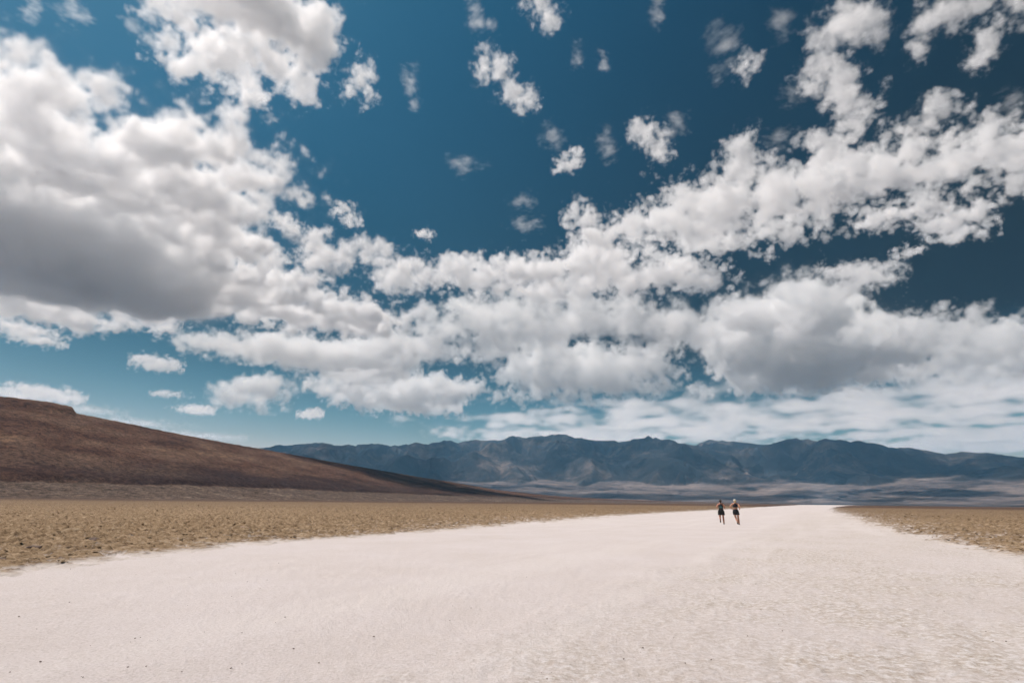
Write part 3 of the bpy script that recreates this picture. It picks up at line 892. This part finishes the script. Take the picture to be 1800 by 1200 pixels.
def stone(u, v, width_px, flat, mat, label, rz=0.0, tilt=0.15, seed=1):
    p = on_ground(u, v, 0.05)
    d = math.hypot(p.x, p.y)
    w = width_px * d / FPX
    V, F = clod_shape(seed, flat)
    bm = bmesh.new()
    vs = [bm.verts.new(c) for c in V]
    for f in F:
        bm.faces.new([vs[i] for i in f])
    bmesh.ops.subdivide_edges(bm, edges=bm.edges[:], cuts=1, use_grid_fill=True)
    rr = random.Random(seed)
    for vt in bm.verts:
        vt.co *= 1 + rr.uniform(-0.03, 0.03)
    me = bpy.data.meshes.new('stone')
    bm.to_mesh(me); bm.free()
    o = link('stone', me, None, mat)
    z = float(mud_surface(np.array([p.x]), np.array([p.y]))[0][0])
    o.location = (p.x, p.y, z + w * flat * 0.22)
    o.scale = (w / 1.1,) * 3
    o.rotation_euler = (tilt, 0.06, rz)
    tag(o, label, 'stone', 'stones lying on the mud')

def build_stones():
    stone(428, 931, 17, 0.30, PINK_STONE_MAT, 'long pale reddish stone slab lying alone on the mud', 0.35, 0.2, 2)
    stone(164, 953.5, 16, 0.34, STONE_MAT, 'flat dark stone on the mud left of the pale slab', 0.2, 0.25, 5)
    stone(59, 967.5, 17, 0.32, STONE_MAT, 'low dark stone on the mud near the salt edge at far left', -0.1, 0.2, 3)
    stone(4, 986.0, 14, 0.25, STONE_MAT, 'thin dark stone at the left edge of the picture beside the salt', 0.1, 0.2, 6)
    stone(128, 940, 26, 0.22, CLOD_MAT, 'long low tan ridge of mud crust behind the flat dark stone', 0.25, 0.5, 4)  # tilted mud crust, shaped like the stones
    # dark specks scattered over the salt
    VV, FF = [], []
    low = [clod_shape(40 + i, 0.6) for i in range(4)]
    for k in range(150):
        u, v = random.uniform(-60, 1860), 960 + 240 * random.random()
        p = on_ground(u, v)
        if float(mud_sd(np.array([p.x]), np.array([p.y]))[0]) > -0.4:
            continue
        s = random.choice((0.008, 0.01, 0.012, 0.016, 0.022))
        V, F = low[k % 4]
        a = random.uniform(0, 6.28)
        b = len(VV)
        VV += [(p.x + s * (x * math.cos(a) - y * math.sin(a)), p.y + s * (x * math.sin(a) + y * math.cos(a)), 0.012 + s * z) for x, y, z in V]
        FF += [tuple(i + b for i in f) for f in F]
    me = bpy.data.meshes.new('pebbles')
    me.from_pydata(VV, [], FF)
    tag(link('pebbles', me, None, STONE_MAT), 'tiny dark pebbles strewn over the white salt', 'pebbles', kind='stuff')

# ------------------------------------------------------------------ the two runners
def cloth_material(name, col, rough=0.8):
    m, nt, b = new_mat(name)
    tc = nt.nodes.new('ShaderNodeTexCoord')
    n = noise(nt, 14.0, 4, 0.6, tc.outputs['Object'])
    c = ramp(nt, n.outputs[0], [(0.3, tuple(x * 0.75 for x in col)), (0.7, tuple(min(1, x * 1.2) for x in col))]).outputs[0]
    nt.links.new(c, b.inputs['Base Color'])
    b.inputs['Roughness'].default_value = rough
    bump(nt, b, n.outputs[0], 0.3, 0.01)
    return m
def skin_body(name, joints, edges, parent, mat):
    me = bpy.data.meshes.new(name)
    names = list(joints)
    me.from_pydata([joints[k][0] for k in names], [(names.index(a), names.index(b)) for a, b in edges], [])
    o = link(name, me, parent, mat)
    o.modifiers.new('skin', 'SKIN').use_smooth_shade = True
    for i, k in enumerate(names):
        sv = me.skin_vertices[0].data[i]
        r = joints[k][1]
        sv.radius = r if isinstance(r, tuple) else (r, r)
        sv.use_root = (k == 'pelvis')
    sub = o.modifiers.new('sub', 'SUBSURF')
    sub.levels = sub.render_levels = 2
    return o
def loft(name, rings, parent, mat, seg=20, cap=False, thick=0.006):
    """rings: (cx, cy, z, rx, ry) from top to bottom"""
    bm = bmesh.new()
    rows = []
    for cx, cy_, z, rx, ry in rings:
        rows.append([bm.verts.new((cx + rx * math.cos(2 * math.pi * i / seg), cy_ + ry * math.sin(2 * math.pi * i / seg), z + 0.004 * math.sin(5 * i))) for i in range(seg)])
    for a, b in zip(rows[:-1], rows[1:]):
        for i in range(seg):
            bm.faces.new((a[i], b[i], b[(i + 1) % seg], a[(i + 1) % seg]))
    if cap:
        bm.faces.new(rows[0][::-1]); bm.faces.new(rows[-1])
    for f in bm.faces:
        f.smooth = True
    bmesh.ops.recalc_face_normals(bm, faces=bm.faces[:])
    me = bpy.data.meshes.new(name)
    bm.to_mesh(me); bm.free()
    o = link(name, me, parent, mat)
    if thick and not cap:
        so = o.modifiers.new('thickness', 'SOLIDIFY'); so.thickness = thick; so.offset = 1.0
    su = o.modifiers.new('smooth', 'SUBSURF'); su.levels = su.render_levels = 1
    return o
def ball(name, c, r, parent, mat, rough=0.06, seed=1, rot=0.0):
    bm = bmesh.new()
    bmesh.ops.create_icosphere(bm, subdivisions=3, radius=1.0)
    rr = random.Random(seed)
    M = Matrix.Rotation(rot, 3, 'X')
    for v in bm.verts:
        q = M @ Vector((v.co.x * r[0], v.co.y * r[1], v.co.z * r[2])) * (1 + rr.uniform(-rough, rough))
        v.co = Vector(c) + q
    for f in bm.faces:
        f.smooth = True
    me = bpy.data.meshes.new(name)
    bm.to_mesh(me); bm.free()
    return link(name, me, parent, mat)
def shoe(parent, ankle, toe, mat, sole_mat):
    a, t = Vector(ankle), Vector(toe)
    d = (t - a).normalized()
    side = Vector((1, 0, 0))
    up = side.cross(d).normalized()
    bm = bmesh.new()
    prof = [(-0.07, 0.030, 0.045), (-0.05, 0.036, 0.075), (0.02, 0.038, 0.07), (0.09, 0.043, 0.05), (0.155, 0.042, 0.036), (0.185, 0.026, 0.022)]
    rows = []
    for s, w, h in prof:
        row = []
        for i in range(10):
            th = 2 * math.pi * i / 10
            row.append(bm.verts.new(a + d * s + side * (w * math.cos(th)) + up * (h * 0.5 * math.sin(th))))
        rows.append(row)
    for p, q in zip(rows[:-1], rows[1:]):
        for i in range(10):
            bm.faces.new((p[i], q[i], q[(i + 1) % 10], p[(i + 1) % 10]))
    bm.faces.new(rows[0][::-1]); bm.faces.new(rows[-1])
    for f in bm.faces:
        f.smooth = True
    bmesh.ops.recalc_face_normals(bm, faces=bm.faces[:])
    me = bpy.data.meshes.new('shoe')
    bm.to_mesh(me); bm.free()
    return link('shoe', me, parent, mat)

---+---

## Short task
From the top of the listing above, repeat each line exactly until you reach the line containing "tag(o, label, 'stone', 'stones", and repeat that one too. Leave the pictures out.

## Output of the exercise
Write part 3 of the bpy script that recreates this picture. It picks up at line 892. This part finishes the script. Take the picture to be 1800 by 1200 pixels.
def stone(u, v, width_px, flat, mat, label, rz=0.0, tilt=0.15, seed=1):
    p = on_ground(u, v, 0.05)
    d = math.hypot(p.x, p.y)
    w = width_px * d / FPX
    V, F = clod_shape(seed, flat)
    bm = bmesh.new()
    vs = [bm.verts.new(c) for c in V]
    for f in F:
        bm.faces.new([vs[i] for i in f])
    bmesh.ops.subdivide_edges(bm, edges=bm.edges[:], cuts=1, use_grid_fill=True)
    rr = random.Random(seed)
    for vt in bm.verts:
        vt.co *= 1 + rr.uniform(-0.03, 0.03)
    me = bpy.data.meshes.new('stone')
    bm.to_mesh(me); bm.free()
    o = link('stone', me, None, mat)
    z = float(mud_surface(np.array([p.x]), np.array([p.y]))[0][0])
    o.location = (p.x, p.y, z + w * flat * 0.22)
    o.scale = (w / 1.1,) * 3
    o.rotation_euler = (tilt, 0.06, rz)
    tag(o, label, 'stone', 'stones lying on the mud')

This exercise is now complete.